Il est également possible que ce sentiment de colère soit lié à la difficulté des Gilets jaunes à trouver un débouché politique au cours des premiers mois de l’année 2019. Depuis sa naissance, le mouvement est rétif à l’idée de se transformer en parti politique classique, et il ne parvient pas à présenter une liste unifiée aux élections européennes de Mai 2019. D’après notre étude, les territoires bloqués le 17 novembre 2018 ont, en moyenne, davantage que les autres voté pour la liste LREM à ces élections. S’agit-il d’un effet « Mai 68 », revanche de la « majorité silencieuse » ? C’est possible, d’autant plus que l’effet des blocages sur le vote LREM est d’autant plus fort que les blocages ont eu lieu dans des régions ayant davantage voté pour Emmanuel Macron en 2017.

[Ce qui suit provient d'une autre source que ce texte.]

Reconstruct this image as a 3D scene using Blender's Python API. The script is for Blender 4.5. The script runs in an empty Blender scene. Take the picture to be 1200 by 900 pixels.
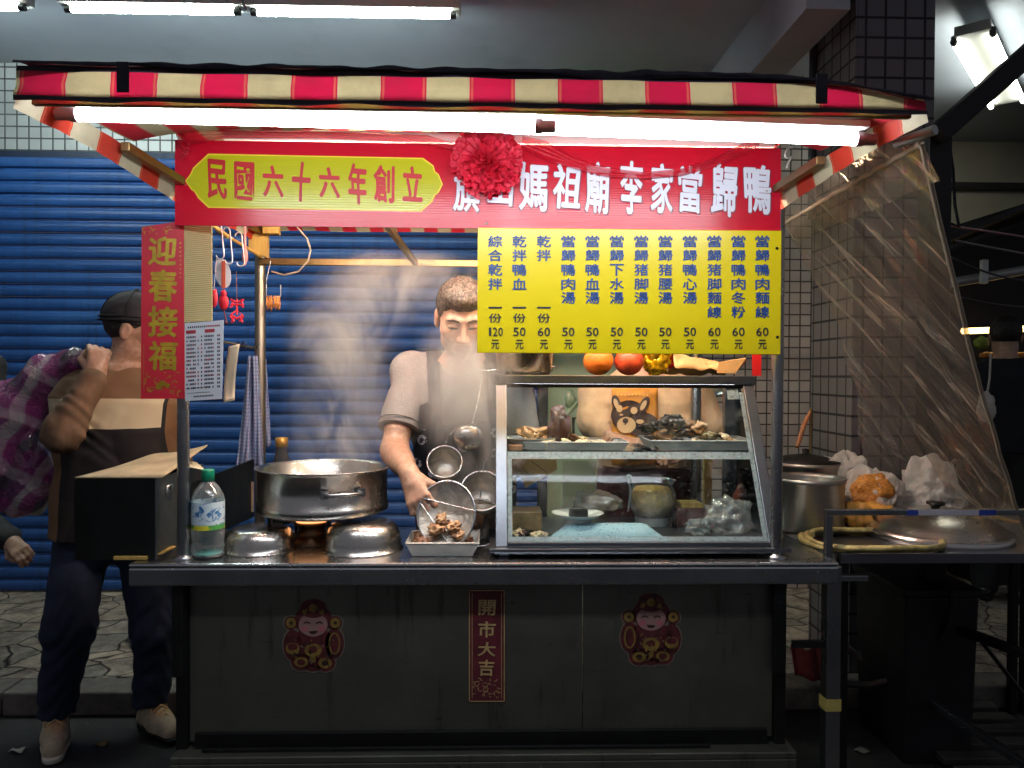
import bpy, bmesh, math, random
import numpy as np
from mathutils import Vector, Matrix, Euler, noise as mnoise
random.seed(7); np.random.seed(7)
S = bpy.context.scene
COL = S.collection
R = math.radians

# ------------------------------------------------------------ camera, world, exposure
FPX, HC, YC = 900.0, 1.425, -2.25
cam = bpy.data.cameras.new('camera'); cam.lens = 27.0; cam.sensor_width = 36.0
cam.clip_start = 0.02; cam.clip_end = 200
co = bpy.data.objects.new('camera', cam); COL.objects.link(co)
CM = Matrix.Rotation(R(-1.7), 4, 'Z') @ Matrix.Rotation(R(90 - 0.76), 4, 'X') @ Matrix.Rotation(R(0.3), 4, 'Z')
CM.translation = Vector((0, YC, HC)); co.matrix_world = CM
S.camera = co
w = bpy.data.worlds.new('World'); S.world = w; w.use_nodes = True
bg = w.node_tree.nodes['Background']
bg.inputs['Color'].default_value = (0.84, 0.86, 1.0, 1); bg.inputs['Strength'].default_value = 0.07
S.view_settings.view_transform = 'Standard'; S.view_settings.look = 'None'
S.view_settings.exposure = 1.2; S.view_settings.gamma = 1.0
S.render.engine = 'CYCLES'
cy = S.cycles
cy.use_denoising = True; cy.denoiser = 'OPENIMAGEDENOISE'; cy.max_bounces = 8; cy.diffuse_bounces = 3; cy.glossy_bounces = 4
cy.transmission_bounces = 6; cy.transparent_max_bounces = 24; cy.volume_bounces = 1
cy.caustics_reflective = False; cy.caustics_refractive = False; cy.sample_clamp_indirect = 3.0
cy.volume_step_rate = 1.0; cy.volume_max_steps = 96; cy.use_light_tree = True
TUBE_W, CEIL_W, INNER_W = 27.0, 56.0, 78.0     # radiance of the lamps' glass

def ray(px, py):
    return CM.to_3x3() @ Vector(((px - 600) / FPX, (450 - py) / FPX, -1))
def at(px, py, Y):
    d = ray(px, py); t = (Y - YC) / d.y
    return Vector((0, YC, HC)) + d * t
def atz(px, py, z):
    d = ray(px, py); t = (z - HC) / d.z
    return Vector((0, YC, HC)) + d * t
def X(px, Y, py=438): return at(px, py, Y).x
def Z(py, Y, px=600): return at(px, py, Y).z
def pxm(Y): return FPX / (Y - YC)

# ------------------------------------------------------------ materials
def lin(h):
    if isinstance(h, str):
        h = h.lstrip('#'); v = [int(h[i:i+2], 16) / 255 for i in (0, 2, 4)]
        return tuple((x / 12.92 if x <= .04045 else ((x + .055) / 1.055) ** 2.4) for x in v) + (1,)
    return tuple(h)[:3] + (1,)
class NT:
    def __init__(s, name):
        s.m = bpy.data.materials.new(name); s.m.use_nodes = True
        s.t = s.m.node_tree; s.b = s.t.nodes['Principled BSDF']; s.out = s.t.nodes['Material Output']
    def n(s, typ, **kw):
        nd = s.t.nodes.new(typ)
        for k, v in kw.items():
            if hasattr(nd, k): setattr(nd, k, v)
        return nd
    def l(s, a, b): s.t.links.new(a, b)
    def coord(s, scale=(1, 1, 1), rot=(0, 0, 0), loc=(0, 0, 0)):
        tc = s.n('ShaderNodeTexCoord'); mp = s.n('ShaderNodeMapping')
        mp.inputs['Scale'].default_value = scale; mp.inputs['Rotation'].default_value = rot; mp.inputs['Location'].default_value = loc
        s.l(tc.outputs['Object'], mp.inputs['Vector']); return mp.outputs['Vector']
    def noise(s, vec, scale=5, detail=4, rough=.55, dist=0):
        nd = s.n('ShaderNodeTexNoise'); s.l(vec, nd.inputs['Vector'])
        nd.inputs['Scale'].default_value = scale; nd.inputs['Detail'].default_value = detail
        nd.inputs['Roughness'].default_value = rough; nd.inputs['Distortion'].default_value = dist
        return nd.outputs['Fac']
    def ramp(s, fac, stops, interp='LINEAR'):
        nd = s.n('ShaderNodeValToRGB'); s.l(fac, nd.inputs['Fac']); cr = nd.color_ramp; cr.interpolation = interp
        while len(cr.elements) < len(stops): cr.elements.new(.5)
        for e, (p, c) in zip(cr.elements, stops):
            e.position = p; e.color = lin(c) if not isinstance(c, (int, float)) else (c, c, c, 1)
        return nd.outputs['Color']
    def math(s, op, a, b=None, c=None):
        nd = s.n('ShaderNodeMath'); nd.operation = op
        for i, v in enumerate((a, b, c)):
            if v is None: continue
            if isinstance(v, (int, float)): nd.inputs[i].default_value = v
            else: s.l(v, nd.inputs[i])
        return nd.outputs[0]
    def mix(s, fac, a, b, blend='MIX'):
        nd = s.n('ShaderNodeMix'); nd.data_type = 'RGBA'; nd.blend_type = blend
        for i, v in ((0, fac), (6, a), (7, b)):
            if isinstance(v, (int, float)): nd.inputs[i].default_value = v
            elif isinstance(v, (tuple, str)): nd.inputs[i].default_value = lin(v)
            else: s.l(v, nd.inputs[i])
        return nd.outputs[2]
    def bump(s, h, strength=.3, dist=.01):
        nd = s.n('ShaderNodeBump'); s.l(h, nd.inputs['Height'])
        nd.inputs['Strength'].default_value = strength; nd.inputs['Distance'].default_value = dist
        s.l(nd.outputs['Normal'], s.b.inputs['Normal']); return nd
    def sep(s, vec):
        nd = s.n('ShaderNodeSeparateXYZ'); s.l(vec, nd.inputs[0]); return nd.outputs
def pm(name, col, rough=.5, metal=0, var=.12, vs=9, bump=0, bs=60, stretch=(1, 1, 1), spec=None, sss=0, trans=0, coat=0, bdist=.003):
    """general surface: base colour broken up by two noises, roughness varied with them"""
    k = NT(name); b = k.b; v = k.coord(stretch)
    n1 = k.noise(v, vs, 5, .6); c = lin(col)
    dark = tuple(x * (1 - var * 1.6) for x in c[:3]); lite = tuple(min(1, x * (1 + var)) for x in c[:3])
    k.l(k.ramp(n1, [(.28, dark), (.72, lite)]), b.inputs['Base Color'])
    n2 = k.noise(v, vs * 3.1, 3); 
    k.l(k.math('MULTIPLY_ADD', n2, .22, max(.02, rough - .11)), b.inputs['Roughness'])
    b.inputs['Metallic'].default_value = metal
    if bump: k.bump(k.noise(v, bs, 4), bump, bdist)
    if spec is not None: b.inputs['Specular IOR Level'].default_value = spec
    if sss: b.inputs['Subsurface Weight'].default_value = sss; b.inputs['Subsurface Radius'].default_value = (.01, .004, .002)
    if trans: b.inputs['Transmission Weight'].default_value = trans
    if coat: b.inputs['Coat Weight'].default_value = coat; b.inputs['Coat Roughness'].default_value = .08
    return k.m
def emit(name, col, strength):
    k = NT(name); k.b.inputs['Base Color'].default_value = (.8, .8, .8, 1)
    k.b.inputs['Emission Color'].default_value = lin(col); k.b.inputs['Emission Strength'].default_value = strength
    return k.m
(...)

Pris isolément, les blocages auraient donc eu l’effet inverse à celui souhaité, à savoir, renforcer le Gouvernement. Cependant, dans les régions où les blocages ont le plus contribué à la création de nouveaux groupes Gilets jaunes sur Facebook, nous observons qu’ils ont pu avoir l’effet électoral souhaité, en diminuant le vote en faveur du Gouvernement. Dans ces régions, la « minorité agissante » créée par les blocages a poursuivi, en ligne, son travail de contestation de la politique gouvernementale, et sous condition d’un terreau politique favorable (les régions ayant le moins voté pour Emmanuel Macron en 2017), a pu faire fructifier les germes contestataires plantés le 17 Novembre 2018.

Les résultats présentés sont issus d’un article académique : « The Gilets jaunes: Online and Offline », document de Travail CEPR 14780.